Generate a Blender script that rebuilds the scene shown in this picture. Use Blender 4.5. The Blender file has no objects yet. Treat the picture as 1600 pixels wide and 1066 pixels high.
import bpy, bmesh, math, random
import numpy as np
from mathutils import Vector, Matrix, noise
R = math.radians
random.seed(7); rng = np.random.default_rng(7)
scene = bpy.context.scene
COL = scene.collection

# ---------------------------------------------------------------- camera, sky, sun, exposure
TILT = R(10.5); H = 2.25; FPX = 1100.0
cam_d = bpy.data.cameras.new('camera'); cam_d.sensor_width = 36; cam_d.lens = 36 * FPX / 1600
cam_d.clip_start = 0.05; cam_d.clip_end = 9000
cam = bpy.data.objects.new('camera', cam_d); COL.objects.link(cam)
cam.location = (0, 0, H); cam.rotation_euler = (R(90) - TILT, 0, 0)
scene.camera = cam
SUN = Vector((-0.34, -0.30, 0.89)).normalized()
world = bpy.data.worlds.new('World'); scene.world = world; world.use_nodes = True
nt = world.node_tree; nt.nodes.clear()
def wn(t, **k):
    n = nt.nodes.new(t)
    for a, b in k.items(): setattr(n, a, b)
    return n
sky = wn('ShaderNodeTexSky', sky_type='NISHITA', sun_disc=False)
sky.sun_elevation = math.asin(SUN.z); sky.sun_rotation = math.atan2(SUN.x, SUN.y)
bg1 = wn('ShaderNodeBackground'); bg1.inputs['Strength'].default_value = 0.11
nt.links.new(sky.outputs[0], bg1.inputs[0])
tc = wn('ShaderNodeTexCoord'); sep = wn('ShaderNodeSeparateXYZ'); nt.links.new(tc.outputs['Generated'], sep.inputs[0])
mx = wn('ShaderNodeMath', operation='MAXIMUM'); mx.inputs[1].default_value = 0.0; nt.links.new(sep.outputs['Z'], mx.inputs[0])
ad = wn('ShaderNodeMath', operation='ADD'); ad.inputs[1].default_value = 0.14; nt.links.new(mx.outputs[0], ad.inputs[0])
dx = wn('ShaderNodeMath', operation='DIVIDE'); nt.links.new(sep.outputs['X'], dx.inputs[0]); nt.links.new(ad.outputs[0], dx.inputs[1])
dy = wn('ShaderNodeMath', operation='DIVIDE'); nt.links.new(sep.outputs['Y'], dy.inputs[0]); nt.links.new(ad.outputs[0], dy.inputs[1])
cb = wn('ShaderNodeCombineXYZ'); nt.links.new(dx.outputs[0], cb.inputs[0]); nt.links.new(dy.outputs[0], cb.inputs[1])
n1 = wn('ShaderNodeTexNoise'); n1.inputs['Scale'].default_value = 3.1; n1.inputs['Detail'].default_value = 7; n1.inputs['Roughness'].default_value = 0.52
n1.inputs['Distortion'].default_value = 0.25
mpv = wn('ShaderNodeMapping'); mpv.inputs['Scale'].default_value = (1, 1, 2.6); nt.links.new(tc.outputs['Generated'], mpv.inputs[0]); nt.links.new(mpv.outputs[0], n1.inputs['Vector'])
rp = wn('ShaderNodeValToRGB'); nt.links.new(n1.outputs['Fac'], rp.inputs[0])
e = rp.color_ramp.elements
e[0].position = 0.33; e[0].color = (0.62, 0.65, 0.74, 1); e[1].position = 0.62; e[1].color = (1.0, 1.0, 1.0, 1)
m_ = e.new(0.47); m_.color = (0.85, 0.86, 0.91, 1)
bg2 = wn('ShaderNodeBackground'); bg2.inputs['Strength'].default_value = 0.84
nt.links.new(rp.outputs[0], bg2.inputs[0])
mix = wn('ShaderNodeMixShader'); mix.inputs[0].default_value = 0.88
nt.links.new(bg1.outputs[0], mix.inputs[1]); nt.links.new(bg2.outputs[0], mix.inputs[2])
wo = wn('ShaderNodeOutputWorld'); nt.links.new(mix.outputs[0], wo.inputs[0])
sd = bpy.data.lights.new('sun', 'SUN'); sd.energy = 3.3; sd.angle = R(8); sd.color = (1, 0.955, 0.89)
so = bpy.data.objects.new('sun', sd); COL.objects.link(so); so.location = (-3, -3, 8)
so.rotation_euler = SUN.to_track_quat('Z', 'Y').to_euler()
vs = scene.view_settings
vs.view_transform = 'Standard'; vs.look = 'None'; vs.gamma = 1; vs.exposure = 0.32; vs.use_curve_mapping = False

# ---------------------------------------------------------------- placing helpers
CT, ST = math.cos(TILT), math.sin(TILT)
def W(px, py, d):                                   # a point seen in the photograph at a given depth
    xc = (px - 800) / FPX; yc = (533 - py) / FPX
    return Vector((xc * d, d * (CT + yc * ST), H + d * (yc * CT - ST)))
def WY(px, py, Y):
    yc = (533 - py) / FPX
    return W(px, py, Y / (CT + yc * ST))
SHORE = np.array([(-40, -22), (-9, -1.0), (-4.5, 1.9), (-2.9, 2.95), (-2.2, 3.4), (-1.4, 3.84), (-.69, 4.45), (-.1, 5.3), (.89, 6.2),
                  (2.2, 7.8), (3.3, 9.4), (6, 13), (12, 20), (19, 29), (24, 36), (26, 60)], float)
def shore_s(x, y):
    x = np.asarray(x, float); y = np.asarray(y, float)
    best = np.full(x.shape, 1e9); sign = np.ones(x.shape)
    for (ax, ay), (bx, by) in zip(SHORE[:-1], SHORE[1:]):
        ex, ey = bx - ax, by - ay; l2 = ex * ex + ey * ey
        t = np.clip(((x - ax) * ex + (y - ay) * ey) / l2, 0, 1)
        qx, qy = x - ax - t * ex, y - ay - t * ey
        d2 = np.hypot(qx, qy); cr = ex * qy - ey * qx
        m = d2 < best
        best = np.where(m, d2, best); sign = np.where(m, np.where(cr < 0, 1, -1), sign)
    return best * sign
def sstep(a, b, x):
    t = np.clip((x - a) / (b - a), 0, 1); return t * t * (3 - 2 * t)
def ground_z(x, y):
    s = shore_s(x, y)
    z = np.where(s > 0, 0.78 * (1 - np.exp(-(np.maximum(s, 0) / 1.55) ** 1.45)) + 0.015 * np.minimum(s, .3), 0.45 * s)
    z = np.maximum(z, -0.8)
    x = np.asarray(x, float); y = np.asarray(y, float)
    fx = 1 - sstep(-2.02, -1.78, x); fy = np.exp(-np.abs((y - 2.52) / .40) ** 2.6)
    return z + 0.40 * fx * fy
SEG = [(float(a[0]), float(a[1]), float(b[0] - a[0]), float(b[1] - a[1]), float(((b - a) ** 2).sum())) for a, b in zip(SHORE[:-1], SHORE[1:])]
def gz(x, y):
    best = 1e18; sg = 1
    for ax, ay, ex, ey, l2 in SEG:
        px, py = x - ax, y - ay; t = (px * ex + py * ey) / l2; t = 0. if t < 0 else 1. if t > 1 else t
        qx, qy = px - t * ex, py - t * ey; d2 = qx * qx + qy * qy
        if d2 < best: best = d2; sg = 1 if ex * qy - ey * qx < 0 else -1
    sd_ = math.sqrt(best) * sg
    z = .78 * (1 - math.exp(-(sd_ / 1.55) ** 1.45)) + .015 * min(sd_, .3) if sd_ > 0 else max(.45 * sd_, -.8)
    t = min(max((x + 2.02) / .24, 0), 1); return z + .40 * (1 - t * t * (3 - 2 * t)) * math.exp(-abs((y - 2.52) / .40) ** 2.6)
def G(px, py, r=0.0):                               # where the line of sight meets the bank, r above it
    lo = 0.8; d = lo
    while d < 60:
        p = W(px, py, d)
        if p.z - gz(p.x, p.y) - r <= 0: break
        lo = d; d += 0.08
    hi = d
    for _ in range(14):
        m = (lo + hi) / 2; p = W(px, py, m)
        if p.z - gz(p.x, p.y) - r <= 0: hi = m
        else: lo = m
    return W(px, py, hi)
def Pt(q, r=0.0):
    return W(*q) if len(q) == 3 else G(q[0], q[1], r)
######
## [WHAT IS ASKED]
Gather each line in the data that holds the string "objects".

## [SOLVED PROBLEM]
Generate a Blender script that rebuilds the scene shown in this picture. Use Blender 4.5. The Blender file has no objects yet. Treat the picture as 1600 pixels wide and 1066 pixels high.
cam = bpy.data.objects.new('camera', cam_d); COL.objects.link(cam)
so = bpy.data.objects.new('sun', sd); COL.objects.link(so); so.location = (-3, -3, 8)